Parece, no entanto, historicamente assente que já em documentos náuticos do século xiv se assinalam as ilhas de Porto Santo e da Madeira.

Narra a lenda que por volta de 1350 terão alcançado a ilha da Madeira Ana de Marfet e Machim (que terá dado o nome à vila de Machico), nobres ingleses que, contrariados nos seus amores, se haviam posto em fuga para França, tendo uma tempestade desviado da rota a nau em que seguiam.

Apesar de o episódio ter inspirado a interessante Epanáfora Amorosa de D. Francisco Manuel de Melo, o certo é que os historiadores consideram dever-se a (re)descoberta das ilhas aos navegadores portugueses João Gonçalves Zarco e Tristão Vaz Teixeira, Porto Santo em 1419 e a Madeira no ano seguinte, 1420 (v. Joaquim Veríssimo Serrão, História de Portugal, vol. il, p. 140).

Importa registar que o infante D. Henrique cedo se deu conta de que as ilhas, mercê da distância, processo de povoamento e demais condicionalismos, não podiam ser governadas nem administradas da mesma forma que o era o território português da Península.

Foi assim que instituiu a Capitania de Porto Santo, de que ficou donatário Bartolomeu Perestrelo, a Capitania de Machico, de que ficou donatário Tristão Vaz Teixeira, e a Capitania que abrangia o Funchal e a parte restante da ilha da Madeira, de que ficou donatário João Gonçalves Zarco.

Na linha de tais preocupações, as cartas de doação, que instituem as capitanias, conferem, desde logo, amplíssimos poderes aos donatários.

Escreve a este respeito o historiador madeirense P.e Fernando Augusto da Silva:

Não é, portanto, de estranhar que ao investir Gonçalves Zarco, Tristão Vaz e Bartolomeu Perestrelo na direcção das três Capitanias em que foi dividido o arquipélago, lhes tivesse outorgado tão amplas faculdades de governo no regimento a que Gaspar Frutuoso várias vezes se refere e em particular expressas nas cartas de doação aos mesmos donatários.
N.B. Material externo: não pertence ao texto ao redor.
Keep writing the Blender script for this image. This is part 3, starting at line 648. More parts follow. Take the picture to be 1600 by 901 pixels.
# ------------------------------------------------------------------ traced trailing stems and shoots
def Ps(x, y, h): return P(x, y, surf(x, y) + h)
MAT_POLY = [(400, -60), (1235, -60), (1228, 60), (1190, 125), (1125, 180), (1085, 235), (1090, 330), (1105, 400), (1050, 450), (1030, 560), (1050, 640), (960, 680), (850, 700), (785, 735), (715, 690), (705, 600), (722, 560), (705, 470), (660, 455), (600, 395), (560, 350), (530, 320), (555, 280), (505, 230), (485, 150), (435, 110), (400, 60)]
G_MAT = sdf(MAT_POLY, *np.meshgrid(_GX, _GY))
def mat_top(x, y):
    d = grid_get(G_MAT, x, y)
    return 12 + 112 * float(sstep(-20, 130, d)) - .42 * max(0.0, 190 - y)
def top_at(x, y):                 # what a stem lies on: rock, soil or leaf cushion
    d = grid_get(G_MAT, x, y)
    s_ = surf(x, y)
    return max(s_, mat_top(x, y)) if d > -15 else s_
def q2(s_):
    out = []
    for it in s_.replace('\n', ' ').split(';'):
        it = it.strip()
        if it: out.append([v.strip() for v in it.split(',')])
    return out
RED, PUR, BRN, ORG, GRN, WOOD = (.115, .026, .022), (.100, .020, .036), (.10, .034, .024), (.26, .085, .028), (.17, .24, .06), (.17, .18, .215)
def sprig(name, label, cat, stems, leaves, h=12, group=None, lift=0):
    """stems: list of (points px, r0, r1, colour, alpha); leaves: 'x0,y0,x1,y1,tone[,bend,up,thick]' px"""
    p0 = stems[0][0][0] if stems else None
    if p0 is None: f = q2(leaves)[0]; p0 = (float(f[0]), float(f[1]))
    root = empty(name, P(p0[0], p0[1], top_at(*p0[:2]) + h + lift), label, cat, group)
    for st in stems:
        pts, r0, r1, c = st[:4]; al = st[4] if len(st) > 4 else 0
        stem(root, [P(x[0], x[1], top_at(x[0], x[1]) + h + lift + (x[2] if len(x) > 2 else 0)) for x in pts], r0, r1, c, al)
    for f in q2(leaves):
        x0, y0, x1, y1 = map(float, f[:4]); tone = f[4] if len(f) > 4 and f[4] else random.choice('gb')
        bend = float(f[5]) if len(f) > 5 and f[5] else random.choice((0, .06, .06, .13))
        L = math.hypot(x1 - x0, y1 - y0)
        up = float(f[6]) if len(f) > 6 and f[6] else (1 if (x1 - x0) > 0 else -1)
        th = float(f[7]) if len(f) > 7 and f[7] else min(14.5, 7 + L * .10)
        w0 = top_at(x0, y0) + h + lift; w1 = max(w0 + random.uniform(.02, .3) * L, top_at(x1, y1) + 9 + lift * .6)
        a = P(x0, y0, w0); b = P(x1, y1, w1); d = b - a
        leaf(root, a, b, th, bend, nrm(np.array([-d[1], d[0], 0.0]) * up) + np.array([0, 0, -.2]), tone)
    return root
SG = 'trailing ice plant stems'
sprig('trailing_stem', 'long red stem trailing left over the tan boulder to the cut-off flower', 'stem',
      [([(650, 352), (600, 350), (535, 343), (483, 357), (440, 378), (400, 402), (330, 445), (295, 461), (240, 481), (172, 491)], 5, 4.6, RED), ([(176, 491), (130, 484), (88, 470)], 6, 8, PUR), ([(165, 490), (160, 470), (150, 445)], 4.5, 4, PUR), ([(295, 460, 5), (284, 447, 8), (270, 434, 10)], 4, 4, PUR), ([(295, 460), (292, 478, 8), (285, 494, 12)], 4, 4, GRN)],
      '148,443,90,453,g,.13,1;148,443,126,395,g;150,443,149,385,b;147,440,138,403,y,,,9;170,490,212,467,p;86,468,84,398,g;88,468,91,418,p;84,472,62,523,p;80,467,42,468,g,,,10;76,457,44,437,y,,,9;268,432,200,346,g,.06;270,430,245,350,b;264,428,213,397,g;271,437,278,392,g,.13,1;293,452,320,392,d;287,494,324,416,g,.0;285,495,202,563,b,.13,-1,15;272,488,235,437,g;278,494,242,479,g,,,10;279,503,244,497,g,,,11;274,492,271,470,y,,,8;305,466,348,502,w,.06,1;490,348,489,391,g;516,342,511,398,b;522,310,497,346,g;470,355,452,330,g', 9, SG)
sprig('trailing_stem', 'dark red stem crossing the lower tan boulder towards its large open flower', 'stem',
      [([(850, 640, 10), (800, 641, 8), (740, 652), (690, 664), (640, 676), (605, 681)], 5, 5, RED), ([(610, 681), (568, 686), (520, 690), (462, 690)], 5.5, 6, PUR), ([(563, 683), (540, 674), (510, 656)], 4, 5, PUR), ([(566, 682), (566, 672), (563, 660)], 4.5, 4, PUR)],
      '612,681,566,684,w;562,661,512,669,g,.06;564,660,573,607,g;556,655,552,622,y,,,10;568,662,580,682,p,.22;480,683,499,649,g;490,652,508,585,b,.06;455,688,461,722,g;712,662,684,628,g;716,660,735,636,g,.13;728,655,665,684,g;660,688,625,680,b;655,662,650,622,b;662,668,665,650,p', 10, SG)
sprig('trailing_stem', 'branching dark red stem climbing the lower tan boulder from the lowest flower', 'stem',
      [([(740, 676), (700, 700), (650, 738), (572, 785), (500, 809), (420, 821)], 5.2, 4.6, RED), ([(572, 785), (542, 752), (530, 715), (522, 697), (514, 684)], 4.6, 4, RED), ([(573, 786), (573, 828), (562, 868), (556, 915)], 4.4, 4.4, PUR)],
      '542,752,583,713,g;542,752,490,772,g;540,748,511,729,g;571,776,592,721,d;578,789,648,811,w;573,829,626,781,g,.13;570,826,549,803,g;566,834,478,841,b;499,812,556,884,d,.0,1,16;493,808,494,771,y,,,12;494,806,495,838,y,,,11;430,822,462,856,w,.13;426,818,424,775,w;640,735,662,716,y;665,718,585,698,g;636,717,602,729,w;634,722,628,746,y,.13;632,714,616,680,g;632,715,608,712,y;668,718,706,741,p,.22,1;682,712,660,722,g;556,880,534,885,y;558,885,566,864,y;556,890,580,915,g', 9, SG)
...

Com o estabelecimento dessas Capitanias criou--se um sistema de administração que posteriormente se estendeu às ilhas açorianas e às terras do Brasil, havendo perdurado por dilatados anos e produzido resultados apreciáveis, apesar das deficiências e imperfeições que continha. [In Elucidário Madeirense, vol. I.]

A este propósito escreveu também o experimentado jurista Augusto da Silva Branco Camacho:

As cartas de doação das ilhas aos capitães donatários concediam-lhes, com efeito, amplos poderes de governo com jurisdição cível e criminal, reservando à Coroa apenas o direito de fazer guerra e paz, cunhar moeda e aplicar penas que implicassem talhamento de membro. [In Estatuto dos Distritos Autónomos das Ilhas Adjacentes Actualizado e Anotado, Ponta Delgada, 1965.]

Noutro estudo, intitulado Em Defesa da Autonomia Administrativa das Ilhas Adjacentes (1962), o mesmo autor, depois de denunciar que constitui erro grosseiro situar o início da autonomia insular no século passado, com Hintze Ribeiro e Vicente de Freitas, escreve:

Temos por assente que os primeiros documentos oficiais outorgados por autoridade competente, como hoje se diria, e constitutivos da mais ampla autonomia insular foram as cartas de doação do Infante D. Henrique.

Não deixou, porém, o desenrolar da história e dos diversos movimentos e tendências que se foram registando em Portugal de influir na maior ou menor amplitude dos poderes políticos e administrativos próprios das ilhas.

Assim, a forte tendência centralizadora que veio a ter em D. João II, o expoente da «centralização monárquica», não deixou de se repercutir no governo e administração das ilhas, culminando com a criação dos Governos das Capitanias Gerais em 1776.

No entanto, documentos da época atestam que, apesar da tendência centralizadora que levou à sua criação, os governadores capitães gerais mantiveram, ainda, amplos poderes políticos, administrativos e juridicio-nais.

Porém, foi-se ainda mais longe na centralização ao impor-se uma uniformização administrativa através dos códigos liberais.

Tais medidas centralizadoras estiveram na base da intensificação, no fim do século passado, do movimento autonomista desencadeado por intelectuais e políticos insulares que ganhou notória repercussão na imprensa e no Parlamento.